夜間外出禁止令が延長された今、同居人と一緒にいる時間がさらに長くなり、相手の嫌な部分がどんどん見えてきて、激しくぶつかりあってしまったら。

口論だけで済めばいいけれど、もし相手を憎む気持ちが増長してしたら、それ以上の事態に発展するかもしれない。

僕はバンコクに住んでいた時、台湾人の友人と同居していた。その友人と口論になったことがあって、その後彼に対して不信感を抱いていた時期があった。

そんなある日、彼が台湾料理のスープを作って、僕に出してくれた。おそらく香菇鷄湯というスープで、しいたけと鶏肉の香りに食欲がそそった。

そのときの僕は、そのスープに対して何も疑いを持たず、彼なりの和解の印のように捉え、ありがたく食べたのだけれど、次の日、激しい腹痛に襲われた。

僕はその時、腹痛の原因が彼が作ってくれたスープにあるのではないかと疑った。あのスープに毒が入っていたのではないかと…。

普通なら毒が入っているなんて考えるはずがないのに、考えてしまっている心理状態とは?口論をした直後で、まだお互いが憎しみ合い、許し合えていないのだと思い込んでいたのだと思う。

今となっては、少しでもこんな考えに及んだことに申し訳なさを感じる。

やはりいくら仲の良い間柄であっても、近づきすぎるのはよくないし、例え近づきすぎたとしても、疑っていい理由にはならない。

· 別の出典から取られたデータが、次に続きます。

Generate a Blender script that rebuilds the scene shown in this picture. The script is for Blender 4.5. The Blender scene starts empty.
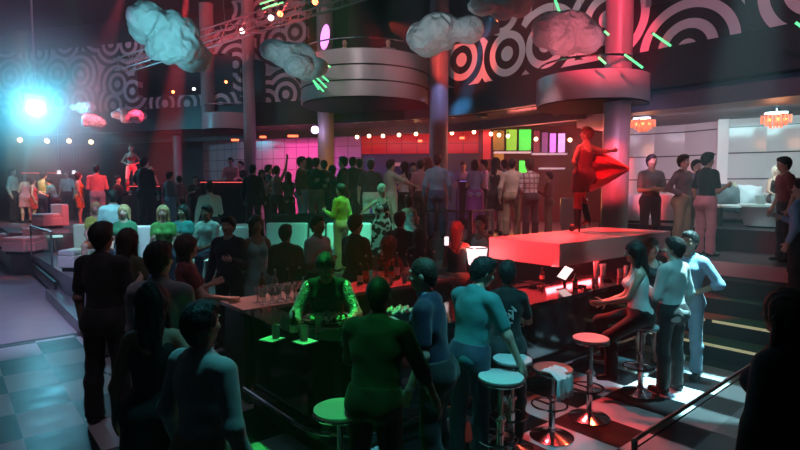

もし夜間外出禁止令が出ている今、まだ同居していたらどうなっていたのだろうと考える。

彼が部屋中に漂わせるアロマキャンドルの匂いを嗅ぐ時間がもっと増えて、ベランダの窓を開けたまま、吸うたばこの煙を浴びる量も増えて。

汗ばむほどの熱帯夜でも、リビングのエアコンをつけたがらないことに腹を立てながらも、夜風を涼しいと思い込もうとして。同居とは思いやりの連続だなあと思いながら。

複雑な思いの絡み合う真夏のバンコクのお家時間を過ごしていたに違いない。

時間がたって、あのスープに入っていたのが毒であっても毒でなくても、今はもうどちらでもいい。毒のことよりも、もっと大事なことを教えてもらえたと思っている。